P. Cornelius Scipio Nasīca Serapio , son of No. 17, is chiefly known as the leader of the Senate in the murder of Tiberius Gracchus. He was consul in 138, and in consequence of the severity with which he and his colleague conducted the levy of troops, they were thrown into prison by C. Curiatius, the tribune of the plebs. It was this Curiatius who gave Nasica the nickname of Serapio , from his resemblance to a person of low rank of this name; but, though given him in derision, it afterward became his distinguishing surname. In 133, when the tribes met to re-elect Tiberius Gracchus to the tribunate, and the utmost confusion prevailed in the Forum, Nasica called upon the consuls to save the Republic; but as they refused to have recourse to violence, he exclaimed, “As the consul betrays the State, do you who wish to obey the laws follow me;” and, so saying, he rushed forth from the temple of Fides, where the Senate was sitting, followed by the greater number of the senators. The people gave way before them, and Gracchus was assassinated as he attempted to escape. In consequence of his conduct on this occasion, Nasica became an object of such detestation to the people, that the Senate found it advisable to send him on a pretended mission to Asia, although he was Pontifex Maximus, and ought not, therefore, to have quitted Italy. He did not venture to return to Rome, and after wandering about from place to place, died soon afterwards at Pergamum.

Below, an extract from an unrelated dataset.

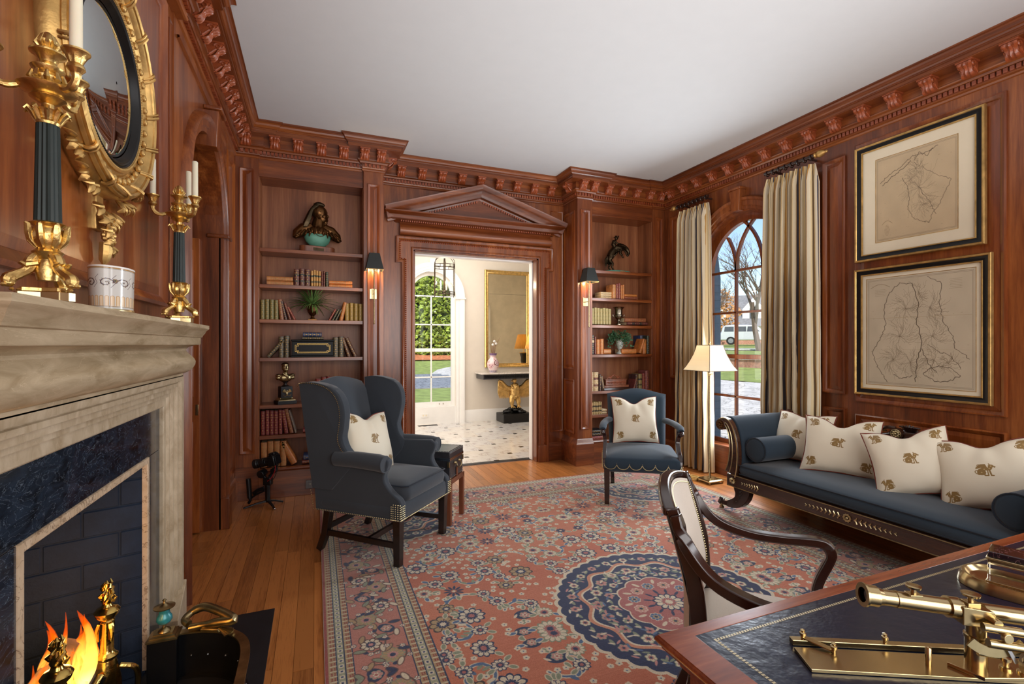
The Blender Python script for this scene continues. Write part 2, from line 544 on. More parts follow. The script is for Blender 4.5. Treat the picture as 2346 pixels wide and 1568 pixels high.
def spline(pts, n=6):
 """Catmull-Rom through points of any dimension"""
 out = []
 P = [np.array(p, float) for p in pts]
 P = [2 * P[0] - P[1]] + P + [2 * P[-1] - P[-2]]
 for i in range(1, len(P) - 2):
  for k in range(n):
   t = k / n
   out.append(tuple(0.5 * ((2 * P[i]) + (-P[i - 1] + P[i + 1]) * t + (2 * P[i - 1] - 5 * P[i] + 4 * P[i + 1] - P[i + 2]) * t * t + (-P[i - 1] + 3 * P[i] - 3 * P[i + 1] + P[i + 2]) * t ** 3)))
 out.append(tuple(P[-2]))
 return out
# =================================================================== ROOM SHELL
XL, XB, XR, YM, YD, H = -0.67, -0.68, 4.12, 4.98, 5.30, 3.40
YN = -2.2
# wall-plane mappers: (along, up, out) -> world
mR = lambda u, v, w: (XR - w, u, v)
mL = lambda u, v, w: (XL + w, u, v)
mB = lambda u, v, w: (XB + w, u, v)
mD = lambda u, v, w: (u, YD - w, v)
# ---- floor: subfloor, boards, threshold
floor = struct(MB().box(XL - 1.0, XR + 0.15, YN, YD + 0.16, -0.12, -0.012).build('floor', 'oak', smooth=False))
BW, n_board = 0.083, 0
x = XL
row = 0
while x < XR - 0.01:
 y = YN if x > 3.45 or x < 0.1 else 2.0
 y += 0.37 * ((row * 7) % 5)
 y0 = y - 1.4
 start = -0.6 if (x > 3.4 or x < 0.1) else 3.9
 y = start - 0.35 * ((row * 3) % 4)
 x1 = min(x + BW, XR)
 while y < YD + 0.1:
  L = 1.1 + 0.9 * rnd.random()
  y2 = min(y + L, YD + 0.1)
  if y2 > YD - 0.25: y2 = YD + 0.1
  limit = YM + 0.02 if (x < 0.6 or x > 2.86) else YD + 0.1
  if y < limit:
   b = MB().box(x + 0.0008, x1 - 0.0008, y + 0.0008, y2 - 0.0008, -0.012, 0.0)
   b.build('floorboard', 'oak', floor, smooth=False)
   n_board += 1
  y = y2
 x += BW
 row += 1
for i in range(5):
 MB().box(XL - 1.0, XL, 3.2 + i * 0.214 + 0.0008, 3.2 + (i + 1) * 0.214 - 0.0008, -0.012, 0.0).build('floorboard', 'oak', floor, smooth=False)
# ---- ceiling
struct(MB().box(XL - 0.05, XR + 0.15, YN, YD + 0.15, H, H + 0.12).build('ceiling', 'plaster', smooth=False))
# ---- helper: moulded frame panel on a wall plane
PM = [(0.0, 0.0), (0.0, 0.016), (0.010, 0.020), (0.022, 0.012), (0.034, 0.004), (0.036, 0.0)]
def panel(parent, mp, u0, u1, v0, v1, mat='mahogany_red', field=True, ps=1.0):
 prof = [(a * ps, b * ps) for a, b in PM]
 MB().sweep([(u0, v0), (u1, v0), (u1, v1), (u0, v1)], prof, mp, closed=True).build('panel_moulding', mat, parent, angle=50)
 if field:
  a = 0.036 * ps
  MB().sweep([(u0 + a, v0 + a), (u1 - a, v0 + a), (u1 - a, v1 - a), (u0 + a, v1 - a)], [(0, 0.0015), (0.006, 0.0015), (0.022, 0.007), (0.4 * min(u1 - u0, v1 - v0) , 0.0075)] if False else [(0, 0.001), (0.03, 0.007)], mp, closed=True).build('panel_bevel', mat, parent, smooth=False)
  c = a + 0.03
  if u1 - u0 > 2 * c + 0.01 and v1 - v0 > 2 * c + 0.01:
   b = MB()
   q = [(u0 + c, v0 + c), (u1 - c, v0 + c), (u1 - c, v1 - c), (u0 + c, v1 - c)]
   n = b.pts([mp(p[0], p[1], 0.007) for p in q]); b.f.append((n, n + 1, n + 2, n + 3))
   b.build('panel', mat, parent, smooth=False)
# ---- right wall with the arched window opening
WY, WR, WS = 3.79, 0.60, 2.22     # centre, radius, springing
op = [(WY - WR, 0.0), (WY - WR, WS)] + arc(WY, WS, WR, PI, 0, 28)[1:-1] + [(WY + WR, WS), (WY + WR, 0.0)]
poly = [(YN, 0.0)] + op + [(YD, 0.0), (YD, H), (YN, H)]
wr = MB().prism(poly, -0.16, 0.0, lambda u, v, w: (XR - w, u, v))
wall_right = struct(wr.build('wall_right', 'mahogany', smooth=False))
panel(wall_right, mR, 2.70, 2.90, 1.00, 3.00)
panel(wall_right, mR, 2.70, 2.90, 0.30, 0.88)
panel(wall_right, mR, 1.68, 2.62, 0.95, 3.05)
panel(wall_right, mR, 1.68, 2.62, 0.30, 0.85)
panel(wall_right, mR, 0.55, 1.46, 0.95, 3.05)
panel(wall_right, mR, 0.55, 1.46, 0.30, 0.85)
panel(wall_right, mR, 4.66, 4.86, 1.00, 3.00)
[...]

P. Cornelius Scipio Nasīca, son of No. 18, was consul 111, and died during his consulship.


P. Cornelius Scipio Nasīca, son of No. 19, praetor in 94, is mentioned by Cicero as one of the advocates of Sextus Roscius of Ameria. He married Licinia, the second daughter of L. Crassus, the orator. He had two sons, both of whom were adopted, one by his maternal grandfather, L. Crassus, in his testament, and is therefore called L. Licinius Crassus Scipio, and the other by Q. Caecilius Metellus Pius, consul 80, and is therefore called Q. Caecilius Metellus Pius Scipio. This Scipio became the father-inlaw of Cn. Pompey the triumvir, and fell in Africa in 46. His life is given under Metellus, No. 15.


Cn. Cornelius Scipio Hispallus, son of L. Scipio, who is only known as a brother of the two Scipios who fell in Spain. Hispallus was praetor 179, and consul 171.


Cn. Cornelius Scipio Hispallus, son of No. 21, was praetor 139, when he published an edict that all Chaldaeans (i. e. astrologers) should leave Rome and Italy within ten days.

See Capellmann, De Scipionibus (1841).